The Ethics Committee has determined that a Mississippi lawyer may allow his client to pay his attorney's fees by credit card even though the credit card company would charge a small percentage of the transaction for collecting the account. Ethics Opinion No. 135 (MSB 1987). The attorney, though, can not increase his legal fee because of his participation with the credit card company. Id.
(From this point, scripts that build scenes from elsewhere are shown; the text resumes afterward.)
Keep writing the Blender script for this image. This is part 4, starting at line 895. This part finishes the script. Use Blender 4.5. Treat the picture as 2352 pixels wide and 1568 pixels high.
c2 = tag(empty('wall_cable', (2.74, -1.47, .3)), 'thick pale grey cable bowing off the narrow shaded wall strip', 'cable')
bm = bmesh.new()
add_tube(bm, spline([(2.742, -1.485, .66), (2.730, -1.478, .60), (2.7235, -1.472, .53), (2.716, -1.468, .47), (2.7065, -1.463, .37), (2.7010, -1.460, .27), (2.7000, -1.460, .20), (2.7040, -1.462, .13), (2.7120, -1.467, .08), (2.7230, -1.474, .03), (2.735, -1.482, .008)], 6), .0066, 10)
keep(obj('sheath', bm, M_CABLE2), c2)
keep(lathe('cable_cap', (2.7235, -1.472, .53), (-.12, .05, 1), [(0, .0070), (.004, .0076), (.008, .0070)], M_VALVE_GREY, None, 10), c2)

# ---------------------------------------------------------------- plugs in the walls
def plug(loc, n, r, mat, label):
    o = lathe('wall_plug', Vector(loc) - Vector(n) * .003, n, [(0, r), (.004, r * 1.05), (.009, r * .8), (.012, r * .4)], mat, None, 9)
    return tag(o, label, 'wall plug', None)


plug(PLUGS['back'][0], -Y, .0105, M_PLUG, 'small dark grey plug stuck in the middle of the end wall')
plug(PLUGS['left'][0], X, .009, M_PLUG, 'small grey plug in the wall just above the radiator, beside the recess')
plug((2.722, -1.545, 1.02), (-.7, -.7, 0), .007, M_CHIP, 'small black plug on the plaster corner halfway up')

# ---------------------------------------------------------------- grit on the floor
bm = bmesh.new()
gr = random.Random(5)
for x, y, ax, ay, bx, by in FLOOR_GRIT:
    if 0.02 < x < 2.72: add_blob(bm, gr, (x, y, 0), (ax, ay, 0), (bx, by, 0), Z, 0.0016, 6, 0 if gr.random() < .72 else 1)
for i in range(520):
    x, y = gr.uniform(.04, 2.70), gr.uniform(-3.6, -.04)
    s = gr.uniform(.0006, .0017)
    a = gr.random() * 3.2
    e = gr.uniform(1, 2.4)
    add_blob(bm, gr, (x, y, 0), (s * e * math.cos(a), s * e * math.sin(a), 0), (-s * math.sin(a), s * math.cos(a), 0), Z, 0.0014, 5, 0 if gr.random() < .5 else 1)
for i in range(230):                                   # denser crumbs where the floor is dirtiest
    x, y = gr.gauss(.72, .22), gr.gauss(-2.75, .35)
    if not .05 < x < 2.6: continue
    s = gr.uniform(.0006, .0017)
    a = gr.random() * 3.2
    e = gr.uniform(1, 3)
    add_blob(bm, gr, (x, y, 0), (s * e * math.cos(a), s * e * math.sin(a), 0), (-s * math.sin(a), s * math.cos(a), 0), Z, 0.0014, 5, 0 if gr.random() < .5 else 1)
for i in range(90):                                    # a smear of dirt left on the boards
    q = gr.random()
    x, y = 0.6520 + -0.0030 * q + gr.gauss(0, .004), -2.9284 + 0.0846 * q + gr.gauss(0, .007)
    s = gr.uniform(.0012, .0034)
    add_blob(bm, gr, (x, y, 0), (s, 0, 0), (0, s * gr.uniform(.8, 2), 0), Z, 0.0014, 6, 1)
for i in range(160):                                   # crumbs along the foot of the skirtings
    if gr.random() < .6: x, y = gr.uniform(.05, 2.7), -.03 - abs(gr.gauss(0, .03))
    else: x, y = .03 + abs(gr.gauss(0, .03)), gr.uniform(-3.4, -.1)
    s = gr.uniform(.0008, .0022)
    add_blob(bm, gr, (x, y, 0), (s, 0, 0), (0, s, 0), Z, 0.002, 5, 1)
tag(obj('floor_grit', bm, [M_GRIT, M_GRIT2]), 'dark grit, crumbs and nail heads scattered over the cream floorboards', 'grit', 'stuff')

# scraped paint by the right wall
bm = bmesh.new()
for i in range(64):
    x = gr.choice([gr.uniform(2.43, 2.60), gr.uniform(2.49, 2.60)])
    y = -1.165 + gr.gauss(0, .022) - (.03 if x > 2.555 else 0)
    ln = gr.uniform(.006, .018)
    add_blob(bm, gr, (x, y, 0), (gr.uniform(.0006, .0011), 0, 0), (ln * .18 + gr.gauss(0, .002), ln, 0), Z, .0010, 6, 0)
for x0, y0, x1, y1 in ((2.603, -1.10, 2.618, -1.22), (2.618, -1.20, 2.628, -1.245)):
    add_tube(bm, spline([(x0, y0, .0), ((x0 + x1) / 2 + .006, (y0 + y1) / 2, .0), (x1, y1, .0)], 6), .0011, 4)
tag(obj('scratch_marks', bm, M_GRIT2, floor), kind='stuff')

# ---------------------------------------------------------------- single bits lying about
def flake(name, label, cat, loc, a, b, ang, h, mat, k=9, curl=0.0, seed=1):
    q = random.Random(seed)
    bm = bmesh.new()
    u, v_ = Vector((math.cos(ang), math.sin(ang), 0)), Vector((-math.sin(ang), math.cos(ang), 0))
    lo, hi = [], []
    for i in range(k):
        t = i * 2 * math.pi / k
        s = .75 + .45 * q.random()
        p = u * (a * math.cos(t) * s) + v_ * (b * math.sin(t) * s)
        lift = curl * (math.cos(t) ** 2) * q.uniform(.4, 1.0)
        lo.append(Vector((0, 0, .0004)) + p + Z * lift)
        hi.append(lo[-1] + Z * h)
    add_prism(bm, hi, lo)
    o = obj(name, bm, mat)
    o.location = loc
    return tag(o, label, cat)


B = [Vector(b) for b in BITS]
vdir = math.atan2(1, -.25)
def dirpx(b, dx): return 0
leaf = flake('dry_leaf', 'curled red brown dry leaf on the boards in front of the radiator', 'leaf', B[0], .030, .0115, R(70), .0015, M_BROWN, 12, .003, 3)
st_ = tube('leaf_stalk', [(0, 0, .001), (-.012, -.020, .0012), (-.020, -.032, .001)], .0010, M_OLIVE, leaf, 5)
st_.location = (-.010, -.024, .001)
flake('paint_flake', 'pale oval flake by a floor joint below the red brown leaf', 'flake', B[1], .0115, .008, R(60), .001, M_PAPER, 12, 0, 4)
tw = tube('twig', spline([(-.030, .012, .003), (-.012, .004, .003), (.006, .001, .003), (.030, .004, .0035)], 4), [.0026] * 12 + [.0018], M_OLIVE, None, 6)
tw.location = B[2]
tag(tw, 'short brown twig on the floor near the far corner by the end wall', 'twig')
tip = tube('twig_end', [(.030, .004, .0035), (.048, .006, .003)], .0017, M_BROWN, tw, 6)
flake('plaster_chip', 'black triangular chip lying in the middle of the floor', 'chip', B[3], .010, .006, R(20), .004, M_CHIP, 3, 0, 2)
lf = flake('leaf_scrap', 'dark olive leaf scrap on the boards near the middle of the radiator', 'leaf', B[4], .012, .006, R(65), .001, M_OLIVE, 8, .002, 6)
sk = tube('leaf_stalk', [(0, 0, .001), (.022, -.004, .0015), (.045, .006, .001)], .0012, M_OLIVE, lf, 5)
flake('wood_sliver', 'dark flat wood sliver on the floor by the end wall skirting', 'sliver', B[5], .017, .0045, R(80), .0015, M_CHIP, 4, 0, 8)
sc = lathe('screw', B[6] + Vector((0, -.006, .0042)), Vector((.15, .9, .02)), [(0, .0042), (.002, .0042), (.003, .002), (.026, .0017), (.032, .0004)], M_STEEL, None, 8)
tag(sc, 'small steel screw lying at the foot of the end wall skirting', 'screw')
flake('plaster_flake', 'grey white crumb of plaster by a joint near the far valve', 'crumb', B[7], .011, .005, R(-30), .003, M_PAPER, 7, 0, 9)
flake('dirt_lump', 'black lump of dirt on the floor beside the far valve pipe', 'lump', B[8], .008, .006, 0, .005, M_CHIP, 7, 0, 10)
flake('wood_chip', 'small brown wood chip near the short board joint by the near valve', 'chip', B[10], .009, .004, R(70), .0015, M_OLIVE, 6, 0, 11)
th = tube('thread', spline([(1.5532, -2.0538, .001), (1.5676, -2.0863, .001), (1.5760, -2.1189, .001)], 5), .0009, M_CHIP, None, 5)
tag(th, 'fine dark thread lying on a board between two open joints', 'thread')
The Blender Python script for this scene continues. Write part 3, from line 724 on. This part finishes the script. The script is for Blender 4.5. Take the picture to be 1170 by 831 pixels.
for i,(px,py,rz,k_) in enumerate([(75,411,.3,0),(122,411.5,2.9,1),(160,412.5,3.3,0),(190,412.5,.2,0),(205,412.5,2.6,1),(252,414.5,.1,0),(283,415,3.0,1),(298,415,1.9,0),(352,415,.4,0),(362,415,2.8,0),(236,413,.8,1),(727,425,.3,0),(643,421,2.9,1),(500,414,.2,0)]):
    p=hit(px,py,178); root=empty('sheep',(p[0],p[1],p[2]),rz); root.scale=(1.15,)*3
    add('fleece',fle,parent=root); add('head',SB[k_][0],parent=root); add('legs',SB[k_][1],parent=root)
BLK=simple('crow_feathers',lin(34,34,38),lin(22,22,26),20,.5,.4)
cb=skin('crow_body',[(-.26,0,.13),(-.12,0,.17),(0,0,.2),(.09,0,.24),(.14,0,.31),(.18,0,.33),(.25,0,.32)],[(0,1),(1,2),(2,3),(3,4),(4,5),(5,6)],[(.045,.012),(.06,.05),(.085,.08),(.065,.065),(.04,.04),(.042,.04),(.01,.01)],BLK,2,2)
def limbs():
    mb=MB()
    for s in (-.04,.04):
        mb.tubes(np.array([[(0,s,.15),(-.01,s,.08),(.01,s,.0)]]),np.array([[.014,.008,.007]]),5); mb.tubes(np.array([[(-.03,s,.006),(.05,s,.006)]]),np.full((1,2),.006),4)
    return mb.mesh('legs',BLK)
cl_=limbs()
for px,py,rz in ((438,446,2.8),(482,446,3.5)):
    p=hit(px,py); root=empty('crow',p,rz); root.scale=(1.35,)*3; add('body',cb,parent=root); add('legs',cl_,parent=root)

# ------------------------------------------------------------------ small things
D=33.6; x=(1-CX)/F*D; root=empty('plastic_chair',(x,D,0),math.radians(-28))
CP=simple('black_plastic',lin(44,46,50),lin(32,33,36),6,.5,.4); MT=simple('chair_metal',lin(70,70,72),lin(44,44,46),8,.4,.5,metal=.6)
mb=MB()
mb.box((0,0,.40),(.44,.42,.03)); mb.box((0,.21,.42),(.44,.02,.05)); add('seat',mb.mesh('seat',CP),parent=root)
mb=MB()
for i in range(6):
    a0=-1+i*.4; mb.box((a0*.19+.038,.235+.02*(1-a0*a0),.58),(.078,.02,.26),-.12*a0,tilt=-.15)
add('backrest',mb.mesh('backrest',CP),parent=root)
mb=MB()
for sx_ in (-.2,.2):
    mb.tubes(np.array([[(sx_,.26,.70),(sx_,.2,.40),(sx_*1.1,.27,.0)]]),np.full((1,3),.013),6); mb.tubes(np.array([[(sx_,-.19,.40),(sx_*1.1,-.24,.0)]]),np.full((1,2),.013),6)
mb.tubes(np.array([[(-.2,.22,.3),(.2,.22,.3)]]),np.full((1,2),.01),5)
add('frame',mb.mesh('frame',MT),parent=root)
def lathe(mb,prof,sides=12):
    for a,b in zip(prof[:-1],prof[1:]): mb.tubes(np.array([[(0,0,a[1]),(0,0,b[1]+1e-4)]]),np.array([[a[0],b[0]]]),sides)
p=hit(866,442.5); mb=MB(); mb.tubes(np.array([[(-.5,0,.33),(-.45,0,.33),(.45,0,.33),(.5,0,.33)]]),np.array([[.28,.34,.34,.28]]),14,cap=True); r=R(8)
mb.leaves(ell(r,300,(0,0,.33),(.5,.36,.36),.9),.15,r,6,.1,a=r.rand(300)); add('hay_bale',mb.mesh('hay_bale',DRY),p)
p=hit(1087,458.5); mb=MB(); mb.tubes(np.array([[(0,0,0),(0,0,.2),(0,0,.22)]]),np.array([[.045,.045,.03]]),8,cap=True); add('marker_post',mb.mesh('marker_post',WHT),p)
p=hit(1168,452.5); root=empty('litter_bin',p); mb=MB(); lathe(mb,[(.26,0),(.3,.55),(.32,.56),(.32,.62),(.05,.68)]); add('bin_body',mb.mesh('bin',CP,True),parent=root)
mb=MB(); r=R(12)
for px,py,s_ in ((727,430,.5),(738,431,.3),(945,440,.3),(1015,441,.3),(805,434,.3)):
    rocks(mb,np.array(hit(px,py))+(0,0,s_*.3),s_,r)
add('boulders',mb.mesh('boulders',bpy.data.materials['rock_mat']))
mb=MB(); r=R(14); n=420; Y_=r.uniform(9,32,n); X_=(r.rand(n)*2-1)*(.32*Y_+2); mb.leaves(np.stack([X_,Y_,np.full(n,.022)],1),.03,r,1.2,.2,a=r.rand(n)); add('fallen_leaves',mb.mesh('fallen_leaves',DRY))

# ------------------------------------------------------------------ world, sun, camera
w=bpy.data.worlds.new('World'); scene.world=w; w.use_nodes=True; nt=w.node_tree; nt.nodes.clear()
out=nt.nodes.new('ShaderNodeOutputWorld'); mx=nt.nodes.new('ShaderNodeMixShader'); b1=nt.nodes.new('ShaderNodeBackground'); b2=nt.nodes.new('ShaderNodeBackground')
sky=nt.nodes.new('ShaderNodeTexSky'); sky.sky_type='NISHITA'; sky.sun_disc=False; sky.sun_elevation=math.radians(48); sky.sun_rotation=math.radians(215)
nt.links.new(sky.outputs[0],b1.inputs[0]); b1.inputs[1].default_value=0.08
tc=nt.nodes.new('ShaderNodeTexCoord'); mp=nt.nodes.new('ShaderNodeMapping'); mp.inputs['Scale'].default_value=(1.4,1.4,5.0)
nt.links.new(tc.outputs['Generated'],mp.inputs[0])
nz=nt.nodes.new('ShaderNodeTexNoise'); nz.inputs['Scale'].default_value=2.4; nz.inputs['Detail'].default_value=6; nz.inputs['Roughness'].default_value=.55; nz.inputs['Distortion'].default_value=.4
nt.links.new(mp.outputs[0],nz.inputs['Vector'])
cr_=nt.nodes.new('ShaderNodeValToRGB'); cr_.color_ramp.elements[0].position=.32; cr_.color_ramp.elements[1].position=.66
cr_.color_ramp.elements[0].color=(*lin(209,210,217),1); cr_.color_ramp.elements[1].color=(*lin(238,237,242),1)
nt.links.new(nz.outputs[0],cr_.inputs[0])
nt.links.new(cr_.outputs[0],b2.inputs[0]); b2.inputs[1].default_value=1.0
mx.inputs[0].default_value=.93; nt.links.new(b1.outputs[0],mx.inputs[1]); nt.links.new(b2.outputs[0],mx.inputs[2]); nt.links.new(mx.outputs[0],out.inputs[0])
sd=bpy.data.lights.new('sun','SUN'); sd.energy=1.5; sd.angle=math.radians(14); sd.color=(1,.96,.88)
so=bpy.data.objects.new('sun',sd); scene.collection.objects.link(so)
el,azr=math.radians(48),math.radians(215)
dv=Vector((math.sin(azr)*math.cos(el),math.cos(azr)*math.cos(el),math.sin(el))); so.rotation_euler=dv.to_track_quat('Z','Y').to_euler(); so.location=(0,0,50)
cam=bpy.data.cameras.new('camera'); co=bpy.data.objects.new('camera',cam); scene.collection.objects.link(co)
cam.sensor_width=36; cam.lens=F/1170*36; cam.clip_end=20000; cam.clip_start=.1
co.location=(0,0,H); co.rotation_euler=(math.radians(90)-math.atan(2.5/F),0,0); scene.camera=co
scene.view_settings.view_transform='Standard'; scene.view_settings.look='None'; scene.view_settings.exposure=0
The Ethics Committee has also decided that Mississippi attorneys can charge the revolving interest charge of 1.5% per month on unpaid accounts. However, the attorney can not impose the interest charge without first advising the client that he intends to charge interest and obtaining the client's agreement to payment of interest on accounts that are delinquent for more than a specified period, say thirty days. Further, "The arbitrary imposition of interest charges on all outstanding uncollected accounts without the client's prior knowledge and consent would be improper." Ethics Opinion No. 100 (MSB 1985).

D. Lawyer Liability

The Mississippi Bar Association makes available a number of resources to Mississippi attorneys to assist them in meeting their ethical obligations toward their clients. For example, the MBA publishes Lawyer Trust Fund Guidelines and a Client Relations Handbook as well as a Professionalism Handbook. The Bar Association also sponsors annual ethics seminars. See www.msbar.org/professional responsibility.html .

The essence of avoiding lawyer liability is conscientious attention to the client's needs and open, honest relations with the client in all aspects of the legal representation.

E. Conclusion

There is a real potential for conflicts of interest to arise in attorney representation in construction litigation because of the multi-party nature of most construction cases. Clients can consent to conflicts, but the attorney can still not take a dual representation unless he reasonably believes the representations will not be adversely affected. A conflict presented by simultaneous representations is not resolved by the fact that the two representations concern totally different facts if the attorney and his firm are adverse to the client in one of the cases. It is better not to take on dual representations in a multi-party case, even if both clients are on the same side generally as co-defendants, if a real potential exists for conflicts to develop later on between clients' interests and cross claims might need to be filed at some point. A lawyer, though, can represent a new client against a former client if there is no relationship between the present and past actions and if the attorney has no information from the past representation that could be used in the current litigation. Attorneys should avoid going into business with the clients they represent. The attorney can accept a contingency fee in a construction law case, but the contingency fee contract must be in writing. The Mississippi Bar Association makes available a number of resources to attorneys to help them in understanding and meeting their ethical obligations toward their clients.